§ Written task:
From the very first line of the data to the line containing "MB().tube(hk2, [.009 - .008", retype everything exactly, leaving the pictures behind.

— Start Collected material —

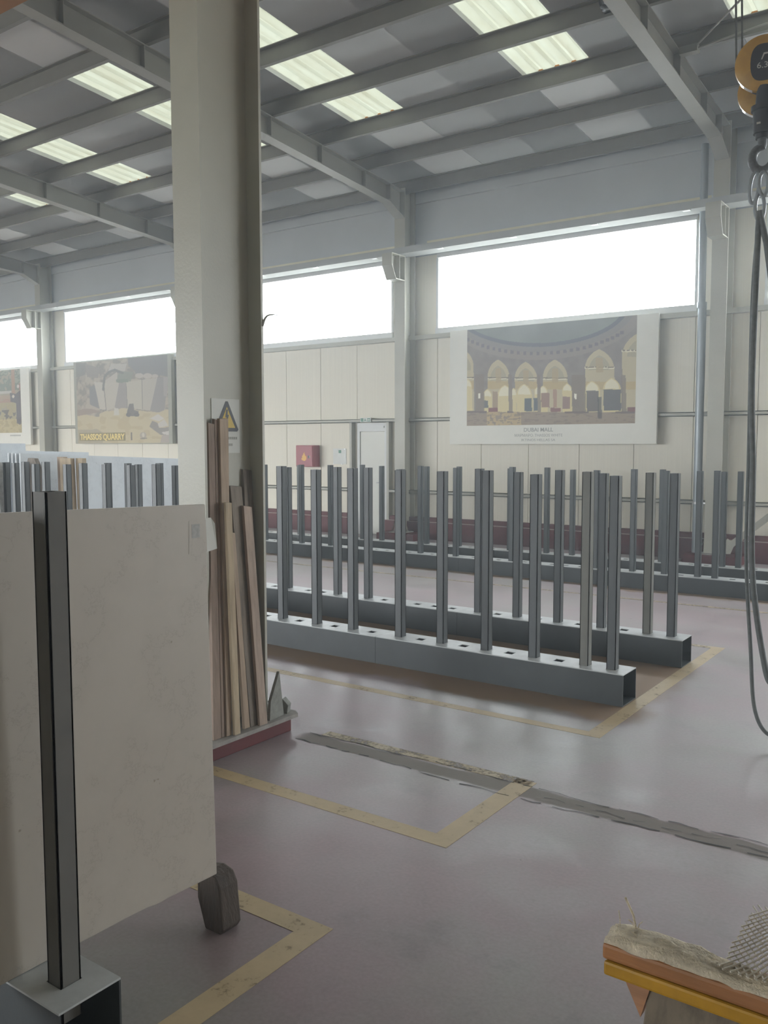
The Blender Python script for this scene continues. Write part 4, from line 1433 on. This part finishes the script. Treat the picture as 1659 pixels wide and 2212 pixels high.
# small curved cable hook on the back flange of the near pillar
hk2 = smooth_path([(-3.405, 3.600, 2.300), (-3.396, 3.612, 2.340), (-3.385, 3.630, 2.361), (-3.368, 3.665, 2.366), (-3.355, 3.690, 2.363)], 6)
MB().tube(hk2, [.009 - .008 * (k / (len(hk2) - 1)) for k in range(len(hk2))], 8).build('cable_hook', M['text'], pil, smooth=True)

# ------------------------------------------------------------------ yellow A-frame at the lower right
af = empty('frame_trolley', (-.2, 1.45, 0), 'yellow trolley rail with worn felt top at the lower right corner', 'trolley')
RX0, RY, RZ = -.552, 1.432, .768
MB().box(RX0, 1.2, RY, RY + .075, RZ - .029, RZ).build('timber_rail', M['rail_orange'], af, bevel=.006)
MB().box(RX0 + .004, 1.2, RY - .003, RY + .070, RZ - .056, RZ - .030).build('steel_rail', M['rail_yellow'], af, bevel=.005)
mb = MB()
r = random.Random(4)
nx, ny = 70, 10
gz = {}
for i in range(nx + 1):
    for j in range(ny + 1):
        x = RX0 + .002 + (i / nx) * 1.72
        fr_ = .008 * r.random() if j == 0 else 0
        yv = RY + .004 - fr_ + j / ny * (.060 + .012 * math.sin(i * .37))
        zz = RZ + .004 + .008 * r.random() + .010 * math.exp(-((i - 4) / 3.0) ** 2) * math.sin(j / ny * math.pi)
        if j == 0:
            zz = RZ + .001
        gz[i, j] = len(mb.v)
        mb.v.append((x, yv, zz))
for i in range(nx):
    for j in range(ny):
        mb.f.append((gz[i, j], gz[i + 1, j], gz[i + 1, j + 1], gz[i, j + 1]))
        mb.mi.append(0)
fe_ = mb.build('felt_strip', M['carpet'], af, smooth=True)
md = fe_.modifiers.new('thick', 'SOLIDIFY')
md.thickness = .006
mb = MB()
for k in range(9):
    x = RX0 + .012 + .05 * r.random() if k < 6 else RX0 + r.random() * .7
    y = RY + .03 + .05 * r.random()
    a = r.random() * 6.28
    h_ = .012 + .022 * r.random()
    mb.tube([(x, y, RZ + .008), (x + .004 * math.cos(a), y + .004 * math.sin(a), RZ + .008 + h_ * .6), (x + .012 * math.cos(a), y + .012 * math.sin(a), RZ + .008 + h_)], .0009, 5)
mb.tube([(RX0 + .04, RY + .06, RZ + .01), (RX0 + .034, RY + .06, RZ + .035), (RX0 + .018, RY + .062, RZ + .062)], .0022, 6)
tag(mb.build('frayed_fibre', M['carpet'], af), kind='stuff')
# sloping side board and bracket
MB().quadbox([(RX0 + .080, RY - .175, RZ - .48), (1.2, RY - .175, RZ - .48), (1.2, RY - .160, RZ - .48), (RX0 + .080, RY - .160, RZ - .48),
              (RX0 + .080, RY + .012, RZ - .056), (1.2, RY + .012, RZ - .056), (1.2, RY + .030, RZ - .056), (RX0 + .080, RY + .030, RZ - .056)]).build('side_board', M['wood_board'], af, bevel=.003)
MB().prism([(RX0 + .040, RY + .006, RZ - .056), (RX0 + .085, RY + .006, RZ - .056), (RX0 + .074, RY - .008, RZ - .105)], (0, .02, 0)).build('bracket', M['rail_orange'], af)
for x in (RX0 + .16, 1.1):
    MB().quadbox([(x, RY - .27, 0), (x + .05, RY - .27, 0), (x + .05, RY - .24, 0), (x, RY - .24, 0),
                  (x, RY + .032, RZ - .056), (x + .05, RY + .032, RZ - .056), (x + .05, RY + .06, RZ - .056), (x, RY + .06, RZ - .056)]).build('leg', M['rail_yellow'], af)
    MB().quadbox([(x, RY + .27, 0), (x + .05, RY + .27, 0), (x + .05, RY + .32, 0), (x, RY + .32, 0),
                  (x, RY + .03, RZ - .056), (x + .05, RY + .03, RZ - .056), (x + .05, RY + .06, RZ - .056), (x, RY + .06, RZ - .056)]).build('leg', M['rail_yellow'], af)

# net bundle lying on the rail
nb_ = empty('net_bundle', (-.05, 1.56, RZ), 'pale woven netting heaped on the trolley rail at the right edge', 'net')


def net_z(x, y):
    e = max(0.0, min(1.0, (x + .36) / .30))
    e = e * e * (3 - 2 * e)
    b = max(0.0, 1 - ((y - 1.58) / .14) ** 2)
    return RZ + .012 + .115 * e * b ** .8 + .006 * math.sin(x * 60 + y * 25) * e


mb = MB()
for k in range(60):
    for sgn in (-1, 1):
        pts_ = []
        for q in range(29):
            y = 1.452 + q * .009
            x = -.40 + k * .0125 + sgn * (q - 14) * .0055
            if -.36 < x < .45:
                pts_.append((x, y, net_z(x, y) + .001 * sgn))
        if len(pts_) > 2:
            mb.tube(pts_, .0016, 4)
mb.build('mesh_cords', M['net'], nb_)
mb = MB()
g_ = {}
for i in range(15):
    for j in range(5):
        x = -.27 + i * .04
        y = 1.475 + j * .011 + .006 * math.sin(i * 1.3)
        g_[i, j] = len(mb.v)
        mb.v.append((x, y, net_z(x, y) + .006 + .004 * math.sin(i * 1.9 + j * 1.7)))
for i in range(14):
    for j in range(4):
        mb.f.append((g_[i, j], g_[i + 1, j], g_[i + 1, j + 1], g_[i, j + 1]))
        mb.mi.append(0)
mb.build('plastic_strip', M['plastic'], nb_, smooth=True)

— End Collected material —

§ Exercise result:
The Blender Python script for this scene continues. Write part 4, from line 1433 on. This part finishes the script. Treat the picture as 1659 pixels wide and 2212 pixels high.
# small curved cable hook on the back flange of the near pillar
hk2 = smooth_path([(-3.405, 3.600, 2.300), (-3.396, 3.612, 2.340), (-3.385, 3.630, 2.361), (-3.368, 3.665, 2.366), (-3.355, 3.690, 2.363)], 6)
MB().tube(hk2, [.009 - .008 * (k / (len(hk2) - 1)) for k in range(len(hk2))], 8).build('cable_hook', M['text'], pil, smooth=True)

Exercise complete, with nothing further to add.